Source material
____________

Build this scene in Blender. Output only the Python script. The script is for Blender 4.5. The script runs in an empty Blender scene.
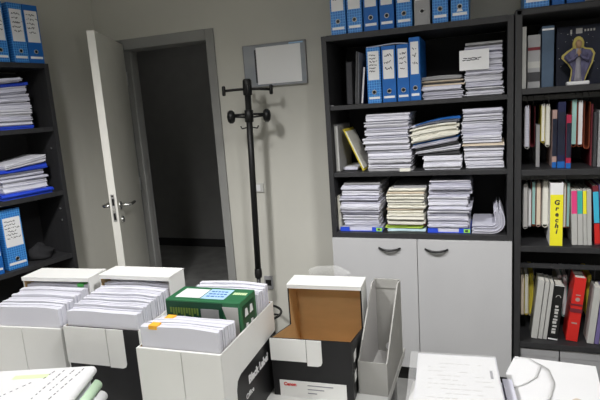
import bpy, bmesh, math, random
from mathutils import Vector, Matrix
PI = math.pi
S = bpy.context.scene
COL = S.collection
rnd = random.Random(7)

# ------------------------------------------------------------------ camera
FPX = 517.77
CAM = Vector((0.7913, -2.5951, 1.5027))
RV = Vector((0.93964, 0.33537, -0.06780)); UV = Vector((0.00292, 0.19030, 0.98172)); FV = Vector((-0.34214, 0.92267, -0.17784))
cd = bpy.data.cameras.new('camera'); cam = bpy.data.objects.new('camera', cd); COL.objects.link(cam)
cd.sensor_width = 36; cd.lens = FPX * 36 / 600; cd.clip_start = .02
m3 = Matrix((RV, UV, -FV)).transposed()
cam.matrix_world = Matrix.Translation(CAM) @ m3.to_4x4()
S.camera = cam

def ray(x, y): return FV + RV * ((x - 300) / FPX) - UV * ((y - 200) / FPX)
def atY(x, y, Y):
    d = ray(x, y); return CAM + d * ((Y - CAM.y) / d.y)
def atZ(x, y, Z):
    d = ray(x, y); return CAM + d * ((Z - CAM.z) / d.z)

# ------------------------------------------------------------------ materials
MATS = {}
def mat(name, rgb, rough=.6, metal=0, spec=.3, var=0.0, scale=(8, 8, 8), rgb2=None, bump=0, alpha=1, trans=0, detail=3):
    if name in MATS: return MATS[name]
    m = bpy.data.materials.new(name); m.use_nodes = True
    nt = m.node_tree; b = nt.nodes['Principled BSDF']
    b.inputs['Base Color'].default_value = (*rgb, 1)
    b.inputs['Roughness'].default_value = rough
    b.inputs['Metallic'].default_value = metal
    b.inputs['Specular IOR Level'].default_value = spec
    b.inputs['Alpha'].default_value = alpha
    b.inputs['Transmission Weight'].default_value = trans
    if var or rgb2 or bump:
        tc = nt.nodes.new('ShaderNodeTexCoord'); mp = nt.nodes.new('ShaderNodeMapping')
        mp.inputs['Scale'].default_value = scale
        nz = nt.nodes.new('ShaderNodeTexNoise'); nz.inputs['Scale'].default_value = 1; nz.inputs['Detail'].default_value = detail
        nt.links.new(tc.outputs['Object'], mp.inputs[0]); nt.links.new(mp.outputs[0], nz.inputs['Vector'])
        if var or rgb2:
            cr = nt.nodes.new('ShaderNodeValToRGB')
            lo = rgb2 or tuple(max(0, c * (1 - var)) for c in rgb)
            hi = rgb if rgb2 else tuple(min(1, c * (1 + var)) for c in rgb)
            cr.color_ramp.elements[0].position = .32; cr.color_ramp.elements[1].position = .68
            cr.color_ramp.elements[0].color = (*lo, 1); cr.color_ramp.elements[1].color = (*hi, 1)
            nt.links.new(nz.outputs['Fac'], cr.inputs[0]); nt.links.new(cr.outputs[0], b.inputs['Base Color'])
        if bump:
            bp = nt.nodes.new('ShaderNodeBump'); bp.inputs['Strength'].default_value = bump; bp.inputs['Distance'].default_value = .002
            nt.links.new(nz.outputs['Fac'], bp.inputs['Height']); nt.links.new(bp.outputs[0], b.inputs['Normal'])
    MATS[name] = m; return m

def grid_mat(name, base, line):
    m = bpy.data.materials.new(name); m.use_nodes = True
    nt = m.node_tree; b = nt.nodes['Principled BSDF']; b.inputs['Roughness'].default_value = .42
    tc = nt.nodes.new('ShaderNodeTexCoord')
    br = nt.nodes.new('ShaderNodeTexBrick'); br.offset = 0
    mp = nt.nodes.new('ShaderNodeMapping'); mp.inputs['Rotation'].default_value = (PI / 2, 0, 0)
    br.inputs['Color1'].default_value = (*base, 1); br.inputs['Color2'].default_value = (*[c * .85 for c in base], 1)
    br.inputs['Mortar'].default_value = (*line, 1)
    br.inputs['Scale'].default_value = 1; br.inputs['Brick Width'].default_value = .0125; br.inputs['Row Height'].default_value = .0125
    br.inputs['Mortar Size'].default_value = .0012
    nt.links.new(tc.outputs['Object'], mp.inputs[0]); nt.links.new(mp.outputs[0], br.inputs['Vector']); nt.links.new(br.outputs['Color'], b.inputs['Base Color'])
    MATS[name] = m; return m

WALL = mat('wall_paint', (.60, .59, .535), .85, spec=.15, var=.03, scale=(3, 3, 3), bump=.05)
CEIL = mat('ceiling_paint', (.7, .7, .68), .9)
FLOORM = mat('floor_vinyl', (.30, .30, .29), .45, var=.15, scale=(6, 6, 6))
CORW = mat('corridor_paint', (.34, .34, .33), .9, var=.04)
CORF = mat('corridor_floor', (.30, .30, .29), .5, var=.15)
CORB = mat('corridor_skirting', (.05, .05, .05), .6)
ANTH = mat('anthracite_laminate', (.028, .028, .030), .5, spec=.35, var=.12, scale=(40, 40, 6))
ANTHB = mat('anthracite_back', (.022, .022, .024), .7, spec=.2)
GREYD = mat('grey_door_laminate', (.50, .50, .51), .45, spec=.3, var=.02, scale=(5, 5, 2))
BLACK = mat('black_plastic', (.012, .012, .012), .42)
BLACKM = mat('black_metal', (.015, .015, .016), .38, spec=.5)
CHROME = mat('chrome', (.75, .75, .74), .22, metal=1)
STEEL = mat('steel', (.55, .55, .56), .35, metal=1)
FRAMEM = mat('door_frame_grey', (.29, .29, .28), .55, var=.04)
LEAFM = mat('door_leaf_paint', (.76, .75, .69), .5, var=.02)
LEAFE = mat('door_edge_paint', (.74, .73, .68), .5, var=.02)
PAPER = mat('paper_pages', (.78, .78, .83), .8, spec=.1, rgb2=(.58, .58, .65), scale=(3, 3, 420))
PAPER2 = mat('paper_pages_soft', (.70, .70, .78), .8, spec=.1, rgb2=(.50, .50, .59), scale=(3, 3, 300))
CREAM = mat('paper_pages_cream', (.80, .79, .71), .8, spec=.1, rgb2=(.66, .64, .56), scale=(3, 3, 380))
VPAPER = mat('paper_upright', (.74, .74, .80), .8, spec=.1, rgb2=(.64, .64, .72), scale=(3, 300, 3))
XPAPER = mat('book_pages', (.78, .76, .70), .8, spec=.1, rgb2=(.6, .58, .52), scale=(500, 3, 3))
SHEET = mat('white_sheet', (.77, .77, .78), .75, spec=.15, var=.015, scale=(10, 10, 10))
SHEETL = mat('lilac_white_sheet', (.68, .68, .76), .75, spec=.15, var=.04)
DARKP = mat('dark_cardboard', (.05, .05, .055), .7)
GREYP = mat('grey_cardboard', (.33, .33, .34), .7, var=.06)
INK = mat('ink', (.03, .03, .04), .7)
INKG = mat('ink_grey', (.25, .25, .28), .7)
BLUE = grid_mat('binder_blue_grid', (.015, .16, .52), (.10, .36, .75))
BLUED = mat('binder_blue_plain', (.012, .12, .42), .45, var=.08)
BLUEF = mat('blue_plastic_folder', (.03, .08, .62), .35, var=.1)
NAVY = mat('navy_plastic', (.012, .016, .06), .4)
LGREEN = mat('green_folder', (.42, .60, .08), .5)
LBLUEP = mat('pale_blue_folder', (.55, .72, .78), .6)
TAGG = mat('lime_tag', (.35, .75, .10), .5)
YEL = mat('yellow_label', (.85, .78, .03), .5)
YELF = mat('yellow_folder', (.70, .58, .06), .55)
RED = mat('red_binder', (.60, .025, .02), .42)
PINK = mat('pink_print', (.75, .06, .22), .5)
CRIM = mat('crimson_card', (.38, .02, .06), .5)
TEAL = mat('teal_print', (.05, .42, .36), .5)
TEALP = mat('teal_paper', (.35, .60, .56), .6)
CYAN = mat('cyan_print', (.05, .45, .65), .5)
PURP = mat('purple_print', (.16, .13, .30), .5)
MAROON = mat('maroon_card', (.16, .02, .03), .6)
RUST = mat('rust_card', (.30, .07, .03), .7)
BEIGE = mat('beige_card', (.66, .56, .44), .7)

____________

Stated task
Leave out the pictures and restate, word for word, the lines from the top of the data through the line containing "d = ray(x, y); return CAM + d * ((Z", both included.

Final result
Build this scene in Blender. Output only the Python script. The script is for Blender 4.5. The script runs in an empty Blender scene.
import bpy, bmesh, math, random
from mathutils import Vector, Matrix
PI = math.pi
S = bpy.context.scene
COL = S.collection
rnd = random.Random(7)

# ------------------------------------------------------------------ camera
FPX = 517.77
CAM = Vector((0.7913, -2.5951, 1.5027))
RV = Vector((0.93964, 0.33537, -0.06780)); UV = Vector((0.00292, 0.19030, 0.98172)); FV = Vector((-0.34214, 0.92267, -0.17784))
cd = bpy.data.cameras.new('camera'); cam = bpy.data.objects.new('camera', cd); COL.objects.link(cam)
cd.sensor_width = 36; cd.lens = FPX * 36 / 600; cd.clip_start = .02
m3 = Matrix((RV, UV, -FV)).transposed()
cam.matrix_world = Matrix.Translation(CAM) @ m3.to_4x4()
S.camera = cam

def ray(x, y): return FV + RV * ((x - 300) / FPX) - UV * ((y - 200) / FPX)
def atY(x, y, Y):
    d = ray(x, y); return CAM + d * ((Y - CAM.y) / d.y)
def atZ(x, y, Z):
    d = ray(x, y); return CAM + d * ((Z - CAM.z) / d.z)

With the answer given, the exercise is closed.